W. E. B. Du Bois was an ardent supporter of Zionism, and the NAACP endorsed the creation of Israel in 1948. Paul Robeson, Bayard Rustin, and Martin Luther King, Jr. also supported Zionism.[36]
Evangelical Christians have a long history of supporting Zionism. Famous evangelical supporters of Israel include British Prime Ministers David Lloyd George and Arthur Balfour, President Woodrow Wilson and Orde Wingate whose activities in support of Zionism, led the British Army to ban him from ever serving in Palestine. According to Charles Merkley of Carleton University, Christian Zionism strengthened significantly after the 1967 Six-Day War, and many dispensationalist Christians, especially in the United States, now strongly support Zionism.

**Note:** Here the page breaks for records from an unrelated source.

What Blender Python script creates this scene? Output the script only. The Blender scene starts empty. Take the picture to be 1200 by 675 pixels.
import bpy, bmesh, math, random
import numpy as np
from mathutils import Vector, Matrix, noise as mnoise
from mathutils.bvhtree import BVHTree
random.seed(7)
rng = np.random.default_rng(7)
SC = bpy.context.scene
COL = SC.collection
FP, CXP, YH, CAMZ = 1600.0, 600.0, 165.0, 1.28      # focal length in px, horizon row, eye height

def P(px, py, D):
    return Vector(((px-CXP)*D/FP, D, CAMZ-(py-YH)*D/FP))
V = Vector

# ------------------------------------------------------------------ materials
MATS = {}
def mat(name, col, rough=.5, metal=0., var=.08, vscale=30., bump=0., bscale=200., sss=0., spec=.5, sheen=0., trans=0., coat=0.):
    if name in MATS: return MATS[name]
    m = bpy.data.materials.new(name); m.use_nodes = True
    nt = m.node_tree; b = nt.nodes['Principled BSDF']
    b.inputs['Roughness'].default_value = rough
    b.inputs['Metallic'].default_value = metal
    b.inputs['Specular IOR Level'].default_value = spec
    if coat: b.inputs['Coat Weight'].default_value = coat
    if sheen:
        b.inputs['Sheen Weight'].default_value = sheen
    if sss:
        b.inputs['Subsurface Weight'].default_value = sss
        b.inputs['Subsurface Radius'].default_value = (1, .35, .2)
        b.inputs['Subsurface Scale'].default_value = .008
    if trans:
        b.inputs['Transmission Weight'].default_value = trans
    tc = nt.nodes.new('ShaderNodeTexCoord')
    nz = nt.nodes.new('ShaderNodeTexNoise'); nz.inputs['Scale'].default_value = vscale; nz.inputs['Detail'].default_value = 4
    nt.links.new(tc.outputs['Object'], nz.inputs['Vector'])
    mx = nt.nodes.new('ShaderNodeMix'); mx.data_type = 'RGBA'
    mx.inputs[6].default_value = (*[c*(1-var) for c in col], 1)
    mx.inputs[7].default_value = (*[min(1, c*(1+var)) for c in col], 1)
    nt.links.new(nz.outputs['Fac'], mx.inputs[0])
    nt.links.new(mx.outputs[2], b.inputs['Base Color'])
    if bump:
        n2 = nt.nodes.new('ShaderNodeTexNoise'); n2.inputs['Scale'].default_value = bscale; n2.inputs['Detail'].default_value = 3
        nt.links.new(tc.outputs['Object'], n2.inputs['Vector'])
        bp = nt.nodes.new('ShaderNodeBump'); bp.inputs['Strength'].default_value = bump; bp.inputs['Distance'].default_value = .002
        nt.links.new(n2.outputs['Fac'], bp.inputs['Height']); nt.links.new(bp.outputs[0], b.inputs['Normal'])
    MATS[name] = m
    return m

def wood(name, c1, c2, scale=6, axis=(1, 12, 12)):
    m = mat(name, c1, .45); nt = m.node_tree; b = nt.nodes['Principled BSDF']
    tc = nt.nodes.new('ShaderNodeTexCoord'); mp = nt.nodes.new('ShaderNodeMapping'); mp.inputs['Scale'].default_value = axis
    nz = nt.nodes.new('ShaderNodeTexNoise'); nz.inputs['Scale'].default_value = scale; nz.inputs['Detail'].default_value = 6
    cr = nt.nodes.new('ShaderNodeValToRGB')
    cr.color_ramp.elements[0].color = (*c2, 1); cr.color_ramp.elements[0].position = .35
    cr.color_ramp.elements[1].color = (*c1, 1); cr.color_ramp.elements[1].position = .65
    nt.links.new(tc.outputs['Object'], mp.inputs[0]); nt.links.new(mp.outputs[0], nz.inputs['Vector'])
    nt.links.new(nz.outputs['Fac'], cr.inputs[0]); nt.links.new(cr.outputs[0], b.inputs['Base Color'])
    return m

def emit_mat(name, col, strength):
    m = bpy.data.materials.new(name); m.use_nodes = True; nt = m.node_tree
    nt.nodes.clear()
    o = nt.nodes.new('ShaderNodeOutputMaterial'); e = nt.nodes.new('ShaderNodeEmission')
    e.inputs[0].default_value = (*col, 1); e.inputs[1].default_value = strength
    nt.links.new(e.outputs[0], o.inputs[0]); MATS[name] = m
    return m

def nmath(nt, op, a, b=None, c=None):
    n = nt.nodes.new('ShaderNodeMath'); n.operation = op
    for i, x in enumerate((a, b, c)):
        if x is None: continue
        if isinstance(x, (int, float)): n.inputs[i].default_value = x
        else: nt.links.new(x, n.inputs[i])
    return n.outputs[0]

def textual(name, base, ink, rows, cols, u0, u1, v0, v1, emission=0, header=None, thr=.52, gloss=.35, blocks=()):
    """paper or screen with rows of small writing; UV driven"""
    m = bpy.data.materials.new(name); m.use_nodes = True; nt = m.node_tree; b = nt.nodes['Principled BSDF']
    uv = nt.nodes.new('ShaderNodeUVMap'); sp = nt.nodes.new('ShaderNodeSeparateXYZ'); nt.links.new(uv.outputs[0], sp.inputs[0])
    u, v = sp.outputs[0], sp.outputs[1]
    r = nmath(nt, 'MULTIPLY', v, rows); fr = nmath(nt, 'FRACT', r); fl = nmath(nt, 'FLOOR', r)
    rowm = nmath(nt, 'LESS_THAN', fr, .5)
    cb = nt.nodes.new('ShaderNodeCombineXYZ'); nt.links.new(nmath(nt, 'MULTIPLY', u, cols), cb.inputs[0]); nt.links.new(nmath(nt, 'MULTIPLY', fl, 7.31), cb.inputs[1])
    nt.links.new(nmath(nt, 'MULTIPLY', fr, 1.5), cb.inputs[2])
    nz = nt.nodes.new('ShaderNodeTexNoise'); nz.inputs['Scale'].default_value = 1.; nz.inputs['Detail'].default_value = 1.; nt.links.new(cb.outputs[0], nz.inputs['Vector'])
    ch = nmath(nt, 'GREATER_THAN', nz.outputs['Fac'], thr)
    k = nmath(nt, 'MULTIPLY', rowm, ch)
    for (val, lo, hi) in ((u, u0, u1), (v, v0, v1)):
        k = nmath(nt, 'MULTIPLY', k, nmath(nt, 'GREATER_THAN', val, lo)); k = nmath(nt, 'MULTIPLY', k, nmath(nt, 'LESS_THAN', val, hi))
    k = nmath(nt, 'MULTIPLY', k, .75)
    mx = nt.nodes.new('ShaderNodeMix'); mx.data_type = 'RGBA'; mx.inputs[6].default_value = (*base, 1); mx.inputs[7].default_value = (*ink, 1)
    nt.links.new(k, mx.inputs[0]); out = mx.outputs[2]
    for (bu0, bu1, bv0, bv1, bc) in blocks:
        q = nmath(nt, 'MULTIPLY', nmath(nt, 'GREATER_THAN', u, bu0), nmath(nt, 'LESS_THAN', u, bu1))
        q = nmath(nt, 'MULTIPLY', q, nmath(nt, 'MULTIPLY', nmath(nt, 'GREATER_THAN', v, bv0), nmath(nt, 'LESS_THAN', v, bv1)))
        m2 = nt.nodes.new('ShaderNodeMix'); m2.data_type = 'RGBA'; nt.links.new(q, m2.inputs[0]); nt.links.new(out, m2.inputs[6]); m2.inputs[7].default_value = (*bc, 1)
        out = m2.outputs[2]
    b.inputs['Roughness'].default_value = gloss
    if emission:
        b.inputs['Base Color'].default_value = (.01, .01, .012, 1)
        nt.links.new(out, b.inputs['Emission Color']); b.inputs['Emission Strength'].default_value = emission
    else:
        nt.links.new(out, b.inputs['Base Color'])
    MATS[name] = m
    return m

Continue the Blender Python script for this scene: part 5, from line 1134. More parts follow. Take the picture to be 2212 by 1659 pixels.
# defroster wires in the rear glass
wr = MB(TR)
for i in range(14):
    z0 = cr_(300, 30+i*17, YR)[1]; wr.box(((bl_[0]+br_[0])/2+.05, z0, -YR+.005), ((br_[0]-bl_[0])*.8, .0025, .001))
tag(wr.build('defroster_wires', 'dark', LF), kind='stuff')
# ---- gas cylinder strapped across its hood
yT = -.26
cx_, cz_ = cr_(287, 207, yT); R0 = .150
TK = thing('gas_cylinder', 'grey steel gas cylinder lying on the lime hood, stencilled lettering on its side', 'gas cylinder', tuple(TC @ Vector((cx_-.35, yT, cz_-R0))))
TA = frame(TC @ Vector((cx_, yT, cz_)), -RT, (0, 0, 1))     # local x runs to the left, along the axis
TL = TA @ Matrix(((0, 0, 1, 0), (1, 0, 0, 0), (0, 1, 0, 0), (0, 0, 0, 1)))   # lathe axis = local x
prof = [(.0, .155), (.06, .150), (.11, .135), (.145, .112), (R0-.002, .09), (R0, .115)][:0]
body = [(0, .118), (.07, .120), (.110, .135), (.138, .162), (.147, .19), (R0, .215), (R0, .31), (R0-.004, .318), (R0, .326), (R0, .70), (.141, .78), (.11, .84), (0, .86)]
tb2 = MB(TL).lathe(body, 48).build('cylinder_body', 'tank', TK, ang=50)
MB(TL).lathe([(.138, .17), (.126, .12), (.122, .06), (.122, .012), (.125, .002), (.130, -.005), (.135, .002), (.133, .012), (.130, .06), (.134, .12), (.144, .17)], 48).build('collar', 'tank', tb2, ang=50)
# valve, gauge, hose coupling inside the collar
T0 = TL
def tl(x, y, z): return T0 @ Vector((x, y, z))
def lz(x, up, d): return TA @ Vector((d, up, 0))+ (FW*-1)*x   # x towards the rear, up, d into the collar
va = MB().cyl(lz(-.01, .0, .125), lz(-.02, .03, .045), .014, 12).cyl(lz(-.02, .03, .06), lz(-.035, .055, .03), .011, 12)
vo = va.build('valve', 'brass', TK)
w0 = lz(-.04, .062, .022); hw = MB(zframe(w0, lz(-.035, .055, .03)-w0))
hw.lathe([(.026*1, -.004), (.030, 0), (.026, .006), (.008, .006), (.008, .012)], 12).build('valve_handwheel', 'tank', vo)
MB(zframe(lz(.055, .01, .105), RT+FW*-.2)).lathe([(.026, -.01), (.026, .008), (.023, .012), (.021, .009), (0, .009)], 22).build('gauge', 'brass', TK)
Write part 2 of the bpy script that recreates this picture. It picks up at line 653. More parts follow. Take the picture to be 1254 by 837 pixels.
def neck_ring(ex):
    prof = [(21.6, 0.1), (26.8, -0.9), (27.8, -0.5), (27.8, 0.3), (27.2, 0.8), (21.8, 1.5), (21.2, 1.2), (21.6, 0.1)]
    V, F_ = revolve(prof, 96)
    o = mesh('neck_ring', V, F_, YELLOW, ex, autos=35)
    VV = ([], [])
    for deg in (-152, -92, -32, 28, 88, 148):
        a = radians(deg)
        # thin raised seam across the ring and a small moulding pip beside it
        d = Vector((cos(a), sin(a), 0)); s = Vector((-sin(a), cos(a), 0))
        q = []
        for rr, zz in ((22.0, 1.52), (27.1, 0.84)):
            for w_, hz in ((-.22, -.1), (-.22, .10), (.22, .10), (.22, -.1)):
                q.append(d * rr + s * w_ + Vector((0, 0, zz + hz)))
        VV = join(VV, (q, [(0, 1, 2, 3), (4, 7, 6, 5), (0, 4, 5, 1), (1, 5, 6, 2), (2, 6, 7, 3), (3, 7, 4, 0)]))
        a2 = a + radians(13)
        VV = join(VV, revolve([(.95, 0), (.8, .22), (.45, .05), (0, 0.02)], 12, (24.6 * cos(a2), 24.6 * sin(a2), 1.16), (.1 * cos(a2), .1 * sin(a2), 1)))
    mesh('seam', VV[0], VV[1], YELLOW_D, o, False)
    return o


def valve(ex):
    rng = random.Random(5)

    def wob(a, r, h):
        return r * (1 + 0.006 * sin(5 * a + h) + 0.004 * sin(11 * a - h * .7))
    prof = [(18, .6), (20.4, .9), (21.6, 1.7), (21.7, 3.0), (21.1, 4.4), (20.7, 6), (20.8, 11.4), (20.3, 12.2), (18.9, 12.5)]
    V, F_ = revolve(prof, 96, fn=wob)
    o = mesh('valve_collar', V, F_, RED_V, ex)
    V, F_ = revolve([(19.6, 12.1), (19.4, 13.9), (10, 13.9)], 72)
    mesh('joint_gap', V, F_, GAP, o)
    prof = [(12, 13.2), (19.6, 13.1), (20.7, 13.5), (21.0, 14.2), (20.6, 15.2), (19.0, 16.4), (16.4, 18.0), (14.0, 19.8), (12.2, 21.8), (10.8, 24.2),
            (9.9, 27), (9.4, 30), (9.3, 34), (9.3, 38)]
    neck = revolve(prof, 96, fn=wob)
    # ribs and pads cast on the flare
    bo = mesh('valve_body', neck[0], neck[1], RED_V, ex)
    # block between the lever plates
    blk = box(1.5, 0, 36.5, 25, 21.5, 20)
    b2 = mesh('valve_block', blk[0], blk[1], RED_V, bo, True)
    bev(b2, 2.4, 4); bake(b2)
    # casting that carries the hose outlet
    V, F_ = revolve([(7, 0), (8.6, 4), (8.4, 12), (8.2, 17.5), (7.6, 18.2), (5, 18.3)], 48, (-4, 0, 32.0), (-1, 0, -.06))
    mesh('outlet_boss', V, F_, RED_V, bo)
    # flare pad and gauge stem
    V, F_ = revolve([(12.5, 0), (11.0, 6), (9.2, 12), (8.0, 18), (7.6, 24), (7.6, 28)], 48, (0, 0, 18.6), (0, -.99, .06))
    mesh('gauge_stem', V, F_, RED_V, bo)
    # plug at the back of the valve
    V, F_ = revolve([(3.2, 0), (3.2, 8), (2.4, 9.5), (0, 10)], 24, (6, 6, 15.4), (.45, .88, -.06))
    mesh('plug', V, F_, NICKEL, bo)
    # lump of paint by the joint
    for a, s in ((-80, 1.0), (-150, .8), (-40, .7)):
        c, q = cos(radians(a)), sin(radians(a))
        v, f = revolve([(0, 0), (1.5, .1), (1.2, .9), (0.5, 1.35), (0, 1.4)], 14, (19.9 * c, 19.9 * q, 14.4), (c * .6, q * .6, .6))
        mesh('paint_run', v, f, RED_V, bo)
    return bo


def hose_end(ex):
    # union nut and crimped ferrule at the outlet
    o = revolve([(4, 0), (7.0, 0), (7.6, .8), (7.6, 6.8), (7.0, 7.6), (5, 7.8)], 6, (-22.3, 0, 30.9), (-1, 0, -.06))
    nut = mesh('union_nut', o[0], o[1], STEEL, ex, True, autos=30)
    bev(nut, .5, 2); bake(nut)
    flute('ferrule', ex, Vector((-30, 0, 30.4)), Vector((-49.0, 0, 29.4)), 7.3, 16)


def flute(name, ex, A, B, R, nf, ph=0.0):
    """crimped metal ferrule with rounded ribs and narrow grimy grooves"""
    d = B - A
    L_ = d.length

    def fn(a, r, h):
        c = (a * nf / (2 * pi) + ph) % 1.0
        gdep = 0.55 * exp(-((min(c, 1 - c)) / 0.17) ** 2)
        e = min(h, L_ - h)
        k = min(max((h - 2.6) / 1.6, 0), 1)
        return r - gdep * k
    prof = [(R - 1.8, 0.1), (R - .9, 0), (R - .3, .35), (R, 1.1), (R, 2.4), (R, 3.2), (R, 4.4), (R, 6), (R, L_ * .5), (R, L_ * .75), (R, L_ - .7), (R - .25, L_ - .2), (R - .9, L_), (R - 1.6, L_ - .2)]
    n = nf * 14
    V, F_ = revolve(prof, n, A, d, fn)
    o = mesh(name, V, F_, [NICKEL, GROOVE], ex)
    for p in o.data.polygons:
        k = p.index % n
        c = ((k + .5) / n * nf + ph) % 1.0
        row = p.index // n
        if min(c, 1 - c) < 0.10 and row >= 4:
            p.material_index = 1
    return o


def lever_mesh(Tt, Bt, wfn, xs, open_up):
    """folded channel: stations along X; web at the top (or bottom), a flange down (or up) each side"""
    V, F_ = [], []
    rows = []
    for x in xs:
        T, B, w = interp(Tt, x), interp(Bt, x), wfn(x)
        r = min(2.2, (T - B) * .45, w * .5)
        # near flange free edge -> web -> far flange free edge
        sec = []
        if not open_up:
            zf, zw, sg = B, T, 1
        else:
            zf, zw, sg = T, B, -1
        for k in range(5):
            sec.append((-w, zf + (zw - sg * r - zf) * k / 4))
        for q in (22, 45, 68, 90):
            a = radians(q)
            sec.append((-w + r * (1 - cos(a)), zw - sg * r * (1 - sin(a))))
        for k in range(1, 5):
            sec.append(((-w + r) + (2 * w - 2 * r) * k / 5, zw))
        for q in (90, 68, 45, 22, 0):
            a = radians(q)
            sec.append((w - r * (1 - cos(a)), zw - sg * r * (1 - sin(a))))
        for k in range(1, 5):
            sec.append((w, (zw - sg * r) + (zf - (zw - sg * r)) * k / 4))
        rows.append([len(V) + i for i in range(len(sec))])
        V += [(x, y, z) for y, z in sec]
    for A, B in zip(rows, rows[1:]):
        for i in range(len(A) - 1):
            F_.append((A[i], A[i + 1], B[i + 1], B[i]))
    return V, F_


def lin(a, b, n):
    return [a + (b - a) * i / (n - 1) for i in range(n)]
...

The proportion of Muslims or Arabs sympathetic to Zionist ideas is difficult, if not impossible, to measure because of strong social and legal pressures against this opinion. [37]
During the negotiations for Syria at the 1919 Paris Conference [38], King Faisal endorsed the Balfour declaration. [39] Sheikh Abdul Hadi Palazzi, the leader of Italian Muslim Assembly and a co-founder of the Islam-Israel Fellowship, and Canadian Imam Khaleel Mohammed find support for Zionism in the Qur'an.[40][41] Other Muslims who have supported Zionism include Pakistani journalist Tashbih Sayyed [42] and Bengali journalist Salah Choudhury. Choudhury has been imprisoned since 2003 and is facing a death sentence. [43]
Christian Arabs publicly supporting Israel include US author Nonie Darwish, creator of the Arabs for Israel web site, and former Muslim Magdi Allam, author of Viva Israele,[44] both born in Egypt. Brigitte Gabriel, a Lebanese-born Christian US journalist and founder of the American Congress For Truth, urges Americans to "fearlessly speak out in defense of America, Israel and Western civilization".[45]
On occasion, some Muslims yet non-Arabs such as some Kurds and Berbers have also voiced support for Zionism.[46][47]